A Three-Level Whole-Body Disturbance Rejection Control Framework for Dynamic Motions in Legged Robots
Bolin Li, Gewei Zuo, Zhixiang Wang, Xiaotian Ke, Lijun Zhu, Han Ding
TL;DR
This paper tackles the challenge of maintaining stability for legged robots in the presence of model uncertainties, external disturbances, and faults. It introduces a three-level whole-body disturbance rejection control framework (T-WB-DRC) that integrates a moving horizon extended state observer (MH-ESO) for uncertainty estimation, a robust model predictive control (MPC) mid-level planner, and a hierarchical low-level controller. The MH-ESO enhances noise robustness over a traditional ESO, enabling effective disturbance compensation, while the robust MPC accounts for uncertainties in the centroidal dynamics, improving payload handling, disturbance rejection, and fault tolerance. Simulations on humanoid and quadruped models and real-world experiments on a Unitree A1 validate the framework’s improvements in robustness, stability, and fault tolerance across diverse disturbance scenarios, including payloads and terrain variability.
Abstract
This paper presents a control framework designed to enhance the stability and robustness of legged robots in the presence of uncertainties, including model uncertainties, external disturbances, and faults.
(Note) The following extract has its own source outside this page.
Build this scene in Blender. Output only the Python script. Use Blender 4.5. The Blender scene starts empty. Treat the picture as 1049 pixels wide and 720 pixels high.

The framework enables the full-state feedback estimator to estimate and compensate for uncertainties in the whole-body dynamics of the legged robots. First, we propose a novel moving horizon extended state observer (MH-ESO) to estimate uncertainties and mitigate noise in legged systems, which can be integrated into the framework for disturbance compensation. Second, we introduce a three-level whole-body disturbance rejection control framework (T-WB-DRC). Unlike the previous two-level approach, this three-level framework considers both the plan based on whole-body dynamics without uncertainties and the plan based on dynamics with uncertainties, significantly improving payload transportation, external disturbance rejection, and fault tolerance. Third, simulations of both humanoid and quadruped robots in the Gazebo simulator demonstrate the effectiveness and versatility of T-WB-DRC. Finally, extensive experimental trials on a quadruped robot validate the robustness and stability of the system when using T-WB-DRC under various disturbance conditions.